### Objective
Copy out each line of the material below with no changes.

### Stored data

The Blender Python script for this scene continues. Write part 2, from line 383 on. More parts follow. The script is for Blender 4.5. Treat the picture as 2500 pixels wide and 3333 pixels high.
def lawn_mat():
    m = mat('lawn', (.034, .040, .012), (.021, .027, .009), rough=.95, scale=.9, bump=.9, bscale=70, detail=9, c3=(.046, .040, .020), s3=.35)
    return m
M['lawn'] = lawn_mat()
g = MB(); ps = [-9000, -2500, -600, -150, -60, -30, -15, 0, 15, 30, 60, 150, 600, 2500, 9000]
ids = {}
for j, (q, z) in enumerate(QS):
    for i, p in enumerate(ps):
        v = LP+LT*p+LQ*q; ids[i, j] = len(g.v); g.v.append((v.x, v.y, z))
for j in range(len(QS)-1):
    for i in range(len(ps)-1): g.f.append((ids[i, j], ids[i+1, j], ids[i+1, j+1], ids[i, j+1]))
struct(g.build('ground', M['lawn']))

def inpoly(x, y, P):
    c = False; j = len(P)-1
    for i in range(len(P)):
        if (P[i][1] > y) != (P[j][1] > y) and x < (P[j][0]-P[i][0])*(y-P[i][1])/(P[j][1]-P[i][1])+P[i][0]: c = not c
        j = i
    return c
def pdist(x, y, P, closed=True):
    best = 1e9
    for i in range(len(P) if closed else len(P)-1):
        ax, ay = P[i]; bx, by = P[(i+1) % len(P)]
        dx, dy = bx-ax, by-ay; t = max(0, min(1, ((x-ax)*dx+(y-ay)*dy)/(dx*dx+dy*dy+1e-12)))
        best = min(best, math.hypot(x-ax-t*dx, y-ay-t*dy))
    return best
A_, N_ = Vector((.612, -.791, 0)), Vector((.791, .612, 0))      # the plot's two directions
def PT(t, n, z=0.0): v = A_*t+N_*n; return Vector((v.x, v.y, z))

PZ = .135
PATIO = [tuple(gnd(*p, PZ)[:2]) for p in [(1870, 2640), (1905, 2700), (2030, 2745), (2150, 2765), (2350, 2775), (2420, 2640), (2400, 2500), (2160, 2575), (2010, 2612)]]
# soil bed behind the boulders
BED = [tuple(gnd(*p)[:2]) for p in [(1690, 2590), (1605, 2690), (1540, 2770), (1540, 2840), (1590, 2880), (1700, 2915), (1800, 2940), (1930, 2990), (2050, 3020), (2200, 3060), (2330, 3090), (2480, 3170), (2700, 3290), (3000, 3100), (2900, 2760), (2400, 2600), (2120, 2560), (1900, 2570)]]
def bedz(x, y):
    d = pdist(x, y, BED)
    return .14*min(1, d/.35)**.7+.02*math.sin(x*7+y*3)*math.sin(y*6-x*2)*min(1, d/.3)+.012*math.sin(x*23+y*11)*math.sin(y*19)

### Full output
The Blender Python script for this scene continues. Write part 2, from line 383 on. More parts follow. The script is for Blender 4.5. Treat the picture as 2500 pixels wide and 3333 pixels high.
def lawn_mat():
    m = mat('lawn', (.034, .040, .012), (.021, .027, .009), rough=.95, scale=.9, bump=.9, bscale=70, detail=9, c3=(.046, .040, .020), s3=.35)
    return m
M['lawn'] = lawn_mat()
g = MB(); ps = [-9000, -2500, -600, -150, -60, -30, -15, 0, 15, 30, 60, 150, 600, 2500, 9000]
ids = {}
for j, (q, z) in enumerate(QS):
    for i, p in enumerate(ps):
        v = LP+LT*p+LQ*q; ids[i, j] = len(g.v); g.v.append((v.x, v.y, z))
for j in range(len(QS)-1):
    for i in range(len(ps)-1): g.f.append((ids[i, j], ids[i+1, j], ids[i+1, j+1], ids[i, j+1]))
struct(g.build('ground', M['lawn']))

def inpoly(x, y, P):
    c = False; j = len(P)-1
    for i in range(len(P)):
        if (P[i][1] > y) != (P[j][1] > y) and x < (P[j][0]-P[i][0])*(y-P[i][1])/(P[j][1]-P[i][1])+P[i][0]: c = not c
        j = i
    return c
def pdist(x, y, P, closed=True):
    best = 1e9
    for i in range(len(P) if closed else len(P)-1):
        ax, ay = P[i]; bx, by = P[(i+1) % len(P)]
        dx, dy = bx-ax, by-ay; t = max(0, min(1, ((x-ax)*dx+(y-ay)*dy)/(dx*dx+dy*dy+1e-12)))
        best = min(best, math.hypot(x-ax-t*dx, y-ay-t*dy))
    return best
A_, N_ = Vector((.612, -.791, 0)), Vector((.791, .612, 0))      # the plot's two directions
def PT(t, n, z=0.0): v = A_*t+N_*n; return Vector((v.x, v.y, z))

PZ = .135
PATIO = [tuple(gnd(*p, PZ)[:2]) for p in [(1870, 2640), (1905, 2700), (2030, 2745), (2150, 2765), (2350, 2775), (2420, 2640), (2400, 2500), (2160, 2575), (2010, 2612)]]
# soil bed behind the boulders
BED = [tuple(gnd(*p)[:2]) for p in [(1690, 2590), (1605, 2690), (1540, 2770), (1540, 2840), (1590, 2880), (1700, 2915), (1800, 2940), (1930, 2990), (2050, 3020), (2200, 3060), (2330, 3090), (2480, 3170), (2700, 3290), (3000, 3100), (2900, 2760), (2400, 2600), (2120, 2560), (1900, 2570)]]
def bedz(x, y):
    d = pdist(x, y, BED)
    return .14*min(1, d/.35)**.7+.02*math.sin(x*7+y*3)*math.sin(y*6-x*2)*min(1, d/.3)+.012*math.sin(x*23+y*11)*math.sin(y*19)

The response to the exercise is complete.